ENTRIES:
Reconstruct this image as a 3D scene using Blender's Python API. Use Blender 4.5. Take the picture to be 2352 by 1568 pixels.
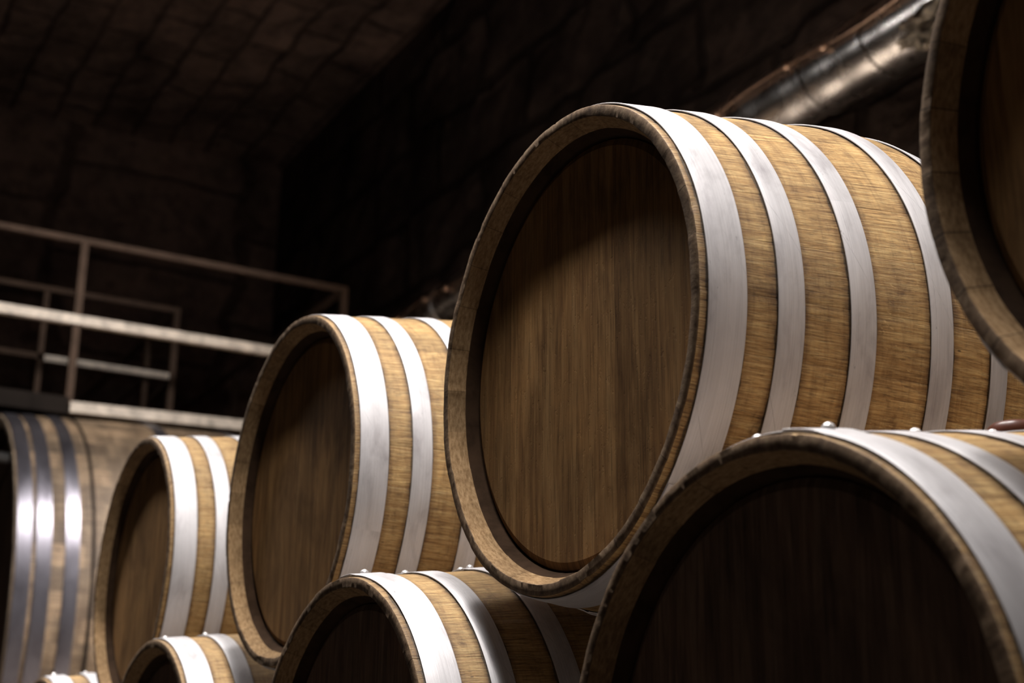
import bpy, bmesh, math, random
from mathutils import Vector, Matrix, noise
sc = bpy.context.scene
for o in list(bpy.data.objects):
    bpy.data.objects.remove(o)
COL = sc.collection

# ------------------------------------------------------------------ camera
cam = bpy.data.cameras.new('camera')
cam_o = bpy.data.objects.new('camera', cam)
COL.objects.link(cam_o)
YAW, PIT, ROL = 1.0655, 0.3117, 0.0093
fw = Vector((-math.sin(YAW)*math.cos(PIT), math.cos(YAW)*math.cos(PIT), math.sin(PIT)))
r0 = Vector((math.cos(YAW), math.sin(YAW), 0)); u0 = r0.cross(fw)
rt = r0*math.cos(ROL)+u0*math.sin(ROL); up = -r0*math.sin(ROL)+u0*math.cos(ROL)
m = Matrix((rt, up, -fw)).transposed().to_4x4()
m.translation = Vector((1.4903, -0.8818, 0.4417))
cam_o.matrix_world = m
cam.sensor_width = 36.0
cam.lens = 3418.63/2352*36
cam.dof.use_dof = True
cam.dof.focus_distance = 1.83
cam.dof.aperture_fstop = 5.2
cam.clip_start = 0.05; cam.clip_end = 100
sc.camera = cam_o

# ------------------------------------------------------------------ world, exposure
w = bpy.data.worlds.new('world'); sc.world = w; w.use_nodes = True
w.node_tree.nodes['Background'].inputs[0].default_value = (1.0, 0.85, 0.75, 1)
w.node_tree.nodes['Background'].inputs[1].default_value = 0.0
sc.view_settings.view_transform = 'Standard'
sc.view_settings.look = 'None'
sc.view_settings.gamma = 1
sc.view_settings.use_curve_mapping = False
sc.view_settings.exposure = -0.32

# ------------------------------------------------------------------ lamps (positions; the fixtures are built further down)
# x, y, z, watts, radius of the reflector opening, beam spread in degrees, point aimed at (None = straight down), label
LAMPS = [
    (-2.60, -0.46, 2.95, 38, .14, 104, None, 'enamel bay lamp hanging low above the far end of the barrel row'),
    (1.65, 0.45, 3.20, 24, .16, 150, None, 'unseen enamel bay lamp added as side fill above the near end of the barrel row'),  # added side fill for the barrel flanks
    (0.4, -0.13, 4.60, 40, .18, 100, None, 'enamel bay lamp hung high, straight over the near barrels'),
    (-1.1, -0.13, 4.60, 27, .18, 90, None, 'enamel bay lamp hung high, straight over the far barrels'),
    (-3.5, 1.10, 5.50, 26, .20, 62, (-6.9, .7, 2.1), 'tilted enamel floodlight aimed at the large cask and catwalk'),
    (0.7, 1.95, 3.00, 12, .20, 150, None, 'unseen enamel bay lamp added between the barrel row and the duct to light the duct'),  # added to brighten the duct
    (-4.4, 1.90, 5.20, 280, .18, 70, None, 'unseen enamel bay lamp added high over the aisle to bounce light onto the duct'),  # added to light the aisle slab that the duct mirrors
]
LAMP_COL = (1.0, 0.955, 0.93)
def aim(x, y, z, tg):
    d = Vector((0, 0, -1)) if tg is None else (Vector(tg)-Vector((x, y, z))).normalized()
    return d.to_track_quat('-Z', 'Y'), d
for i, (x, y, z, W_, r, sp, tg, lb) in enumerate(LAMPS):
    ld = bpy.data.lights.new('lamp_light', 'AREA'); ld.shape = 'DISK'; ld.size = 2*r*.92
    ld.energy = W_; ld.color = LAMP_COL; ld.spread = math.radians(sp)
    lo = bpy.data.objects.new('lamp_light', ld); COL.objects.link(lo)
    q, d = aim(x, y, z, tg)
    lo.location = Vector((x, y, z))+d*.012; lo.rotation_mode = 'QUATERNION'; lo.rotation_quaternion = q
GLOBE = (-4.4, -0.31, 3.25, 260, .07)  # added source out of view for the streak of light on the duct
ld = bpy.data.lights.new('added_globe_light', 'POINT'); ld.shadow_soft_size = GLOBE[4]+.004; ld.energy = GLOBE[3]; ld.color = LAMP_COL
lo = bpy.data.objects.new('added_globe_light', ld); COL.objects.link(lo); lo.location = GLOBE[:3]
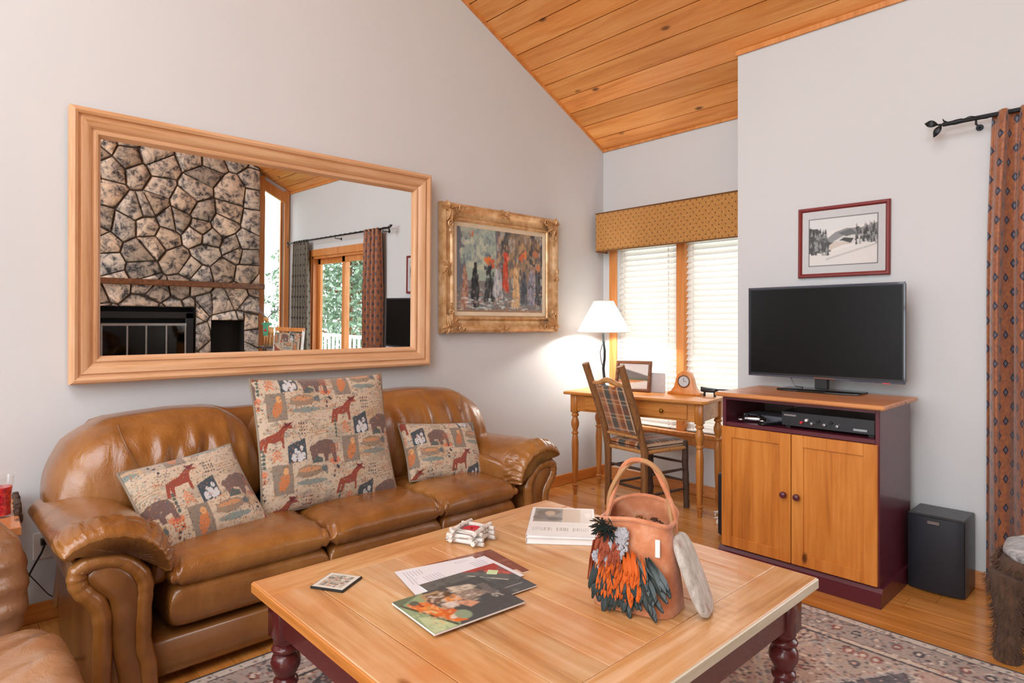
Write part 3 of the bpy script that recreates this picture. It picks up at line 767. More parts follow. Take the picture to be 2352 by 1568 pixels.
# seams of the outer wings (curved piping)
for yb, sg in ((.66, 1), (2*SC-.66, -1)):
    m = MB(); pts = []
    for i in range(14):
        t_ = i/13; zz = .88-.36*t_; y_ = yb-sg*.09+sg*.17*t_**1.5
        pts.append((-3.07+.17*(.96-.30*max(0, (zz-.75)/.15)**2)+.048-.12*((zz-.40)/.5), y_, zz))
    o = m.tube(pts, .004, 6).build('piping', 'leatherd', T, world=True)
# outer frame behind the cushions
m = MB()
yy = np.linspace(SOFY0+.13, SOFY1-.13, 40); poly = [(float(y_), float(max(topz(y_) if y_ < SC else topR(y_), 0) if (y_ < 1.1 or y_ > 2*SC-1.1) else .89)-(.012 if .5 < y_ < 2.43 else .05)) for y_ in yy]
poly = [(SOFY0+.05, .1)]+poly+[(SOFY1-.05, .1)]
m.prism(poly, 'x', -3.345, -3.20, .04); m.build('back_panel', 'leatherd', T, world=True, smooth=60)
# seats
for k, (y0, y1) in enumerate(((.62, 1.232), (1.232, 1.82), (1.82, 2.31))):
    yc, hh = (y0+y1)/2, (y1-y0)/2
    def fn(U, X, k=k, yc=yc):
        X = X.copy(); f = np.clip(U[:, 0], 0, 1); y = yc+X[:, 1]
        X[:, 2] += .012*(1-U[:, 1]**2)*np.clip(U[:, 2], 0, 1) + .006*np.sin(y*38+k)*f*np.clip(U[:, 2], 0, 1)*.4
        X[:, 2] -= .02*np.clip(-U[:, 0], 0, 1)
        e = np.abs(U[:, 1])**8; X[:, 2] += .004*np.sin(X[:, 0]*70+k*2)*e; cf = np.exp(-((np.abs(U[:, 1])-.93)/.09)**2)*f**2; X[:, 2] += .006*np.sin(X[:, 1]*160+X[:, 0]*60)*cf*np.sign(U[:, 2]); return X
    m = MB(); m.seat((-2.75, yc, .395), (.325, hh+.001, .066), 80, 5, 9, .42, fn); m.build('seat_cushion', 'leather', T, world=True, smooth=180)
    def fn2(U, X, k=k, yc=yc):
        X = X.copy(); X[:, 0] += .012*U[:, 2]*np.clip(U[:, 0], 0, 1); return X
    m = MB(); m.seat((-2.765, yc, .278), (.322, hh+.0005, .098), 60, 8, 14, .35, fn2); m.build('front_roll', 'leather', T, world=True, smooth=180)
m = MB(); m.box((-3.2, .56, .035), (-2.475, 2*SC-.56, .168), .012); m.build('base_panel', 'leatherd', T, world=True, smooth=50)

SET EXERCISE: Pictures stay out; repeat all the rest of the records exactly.

ANSWER TO THE TASK:
Reconstruct this image as a 3D scene using Blender's Python API. Use Blender 4.5. Take the picture to be 2352 by 1568 pixels.
import bpy, bmesh, math, random
from mathutils import Vector, Matrix, noise
sc = bpy.context.scene
for o in list(bpy.data.objects):
    bpy.data.objects.remove(o)
COL = sc.collection

# ------------------------------------------------------------------ camera
cam = bpy.data.cameras.new('camera')
cam_o = bpy.data.objects.new('camera', cam)
COL.objects.link(cam_o)
YAW, PIT, ROL = 1.0655, 0.3117, 0.0093
fw = Vector((-math.sin(YAW)*math.cos(PIT), math.cos(YAW)*math.cos(PIT), math.sin(PIT)))
r0 = Vector((math.cos(YAW), math.sin(YAW), 0)); u0 = r0.cross(fw)
rt = r0*math.cos(ROL)+u0*math.sin(ROL); up = -r0*math.sin(ROL)+u0*math.cos(ROL)
m = Matrix((rt, up, -fw)).transposed().to_4x4()
m.translation = Vector((1.4903, -0.8818, 0.4417))
cam_o.matrix_world = m
cam.sensor_width = 36.0
cam.lens = 3418.63/2352*36
cam.dof.use_dof = True
cam.dof.focus_distance = 1.83
cam.dof.aperture_fstop = 5.2
cam.clip_start = 0.05; cam.clip_end = 100
sc.camera = cam_o

# ------------------------------------------------------------------ world, exposure
w = bpy.data.worlds.new('world'); sc.world = w; w.use_nodes = True
w.node_tree.nodes['Background'].inputs[0].default_value = (1.0, 0.85, 0.75, 1)
w.node_tree.nodes['Background'].inputs[1].default_value = 0.0
sc.view_settings.view_transform = 'Standard'
sc.view_settings.look = 'None'
sc.view_settings.gamma = 1
sc.view_settings.use_curve_mapping = False
sc.view_settings.exposure = -0.32

# ------------------------------------------------------------------ lamps (positions; the fixtures are built further down)
# x, y, z, watts, radius of the reflector opening, beam spread in degrees, point aimed at (None = straight down), label
LAMPS = [
    (-2.60, -0.46, 2.95, 38, .14, 104, None, 'enamel bay lamp hanging low above the far end of the barrel row'),
    (1.65, 0.45, 3.20, 24, .16, 150, None, 'unseen enamel bay lamp added as side fill above the near end of the barrel row'),  # added side fill for the barrel flanks
    (0.4, -0.13, 4.60, 40, .18, 100, None, 'enamel bay lamp hung high, straight over the near barrels'),
    (-1.1, -0.13, 4.60, 27, .18, 90, None, 'enamel bay lamp hung high, straight over the far barrels'),
    (-3.5, 1.10, 5.50, 26, .20, 62, (-6.9, .7, 2.1), 'tilted enamel floodlight aimed at the large cask and catwalk'),
    (0.7, 1.95, 3.00, 12, .20, 150, None, 'unseen enamel bay lamp added between the barrel row and the duct to light the duct'),  # added to brighten the duct
    (-4.4, 1.90, 5.20, 280, .18, 70, None, 'unseen enamel bay lamp added high over the aisle to bounce light onto the duct'),  # added to light the aisle slab that the duct mirrors
]
LAMP_COL = (1.0, 0.955, 0.93)
def aim(x, y, z, tg):
    d = Vector((0, 0, -1)) if tg is None else (Vector(tg)-Vector((x, y, z))).normalized()
    return d.to_track_quat('-Z', 'Y'), d
for i, (x, y, z, W_, r, sp, tg, lb) in enumerate(LAMPS):
    ld = bpy.data.lights.new('lamp_light', 'AREA'); ld.shape = 'DISK'; ld.size = 2*r*.92
    ld.energy = W_; ld.color = LAMP_COL; ld.spread = math.radians(sp)
    lo = bpy.data.objects.new('lamp_light', ld); COL.objects.link(lo)
    q, d = aim(x, y, z, tg)
    lo.location = Vector((x, y, z))+d*.012; lo.rotation_mode = 'QUATERNION'; lo.rotation_quaternion = q
GLOBE = (-4.4, -0.31, 3.25, 260, .07)  # added source out of view for the streak of light on the duct
ld = bpy.data.lights.new('added_globe_light', 'POINT'); ld.shadow_soft_size = GLOBE[4]+.004; ld.energy = GLOBE[3]; ld.color = LAMP_COL
lo = bpy.data.objects.new('added_globe_light', ld); COL.objects.link(lo); lo.location = GLOBE[:3]
Write part 3 of the bpy script that recreates this picture. It picks up at line 767. More parts follow. Take the picture to be 2352 by 1568 pixels.
# seams of the outer wings (curved piping)
for yb, sg in ((.66, 1), (2*SC-.66, -1)):
    m = MB(); pts = []
    for i in range(14):
        t_ = i/13; zz = .88-.36*t_; y_ = yb-sg*.09+sg*.17*t_**1.5
        pts.append((-3.07+.17*(.96-.30*max(0, (zz-.75)/.15)**2)+.048-.12*((zz-.40)/.5), y_, zz))
    o = m.tube(pts, .004, 6).build('piping', 'leatherd', T, world=True)
# outer frame behind the cushions
m = MB()
yy = np.linspace(SOFY0+.13, SOFY1-.13, 40); poly = [(float(y_), float(max(topz(y_) if y_ < SC else topR(y_), 0) if (y_ < 1.1 or y_ > 2*SC-1.1) else .89)-(.012 if .5 < y_ < 2.43 else .05)) for y_ in yy]
poly = [(SOFY0+.05, .1)]+poly+[(SOFY1-.05, .1)]
m.prism(poly, 'x', -3.345, -3.20, .04); m.build('back_panel', 'leatherd', T, world=True, smooth=60)
# seats
for k, (y0, y1) in enumerate(((.62, 1.232), (1.232, 1.82), (1.82, 2.31))):
    yc, hh = (y0+y1)/2, (y1-y0)/2
    def fn(U, X, k=k, yc=yc):
        X = X.copy(); f = np.clip(U[:, 0], 0, 1); y = yc+X[:, 1]
        X[:, 2] += .012*(1-U[:, 1]**2)*np.clip(U[:, 2], 0, 1) + .006*np.sin(y*38+k)*f*np.clip(U[:, 2], 0, 1)*.4
        X[:, 2] -= .02*np.clip(-U[:, 0], 0, 1)
        e = np.abs(U[:, 1])**8; X[:, 2] += .004*np.sin(X[:, 0]*70+k*2)*e; cf = np.exp(-((np.abs(U[:, 1])-.93)/.09)**2)*f**2; X[:, 2] += .006*np.sin(X[:, 1]*160+X[:, 0]*60)*cf*np.sign(U[:, 2]); return X
    m = MB(); m.seat((-2.75, yc, .395), (.325, hh+.001, .066), 80, 5, 9, .42, fn); m.build('seat_cushion', 'leather', T, world=True, smooth=180)
    def fn2(U, X, k=k, yc=yc):
        X = X.copy(); X[:, 0] += .012*U[:, 2]*np.clip(U[:, 0], 0, 1); return X
    m = MB(); m.seat((-2.765, yc, .278), (.322, hh+.0005, .098), 60, 8, 14, .35, fn2); m.build('front_roll', 'leather', T, world=True, smooth=180)
m = MB(); m.box((-3.2, .56, .035), (-2.475, 2*SC-.56, .168), .012); m.build('base_panel', 'leatherd', T, world=True, smooth=50)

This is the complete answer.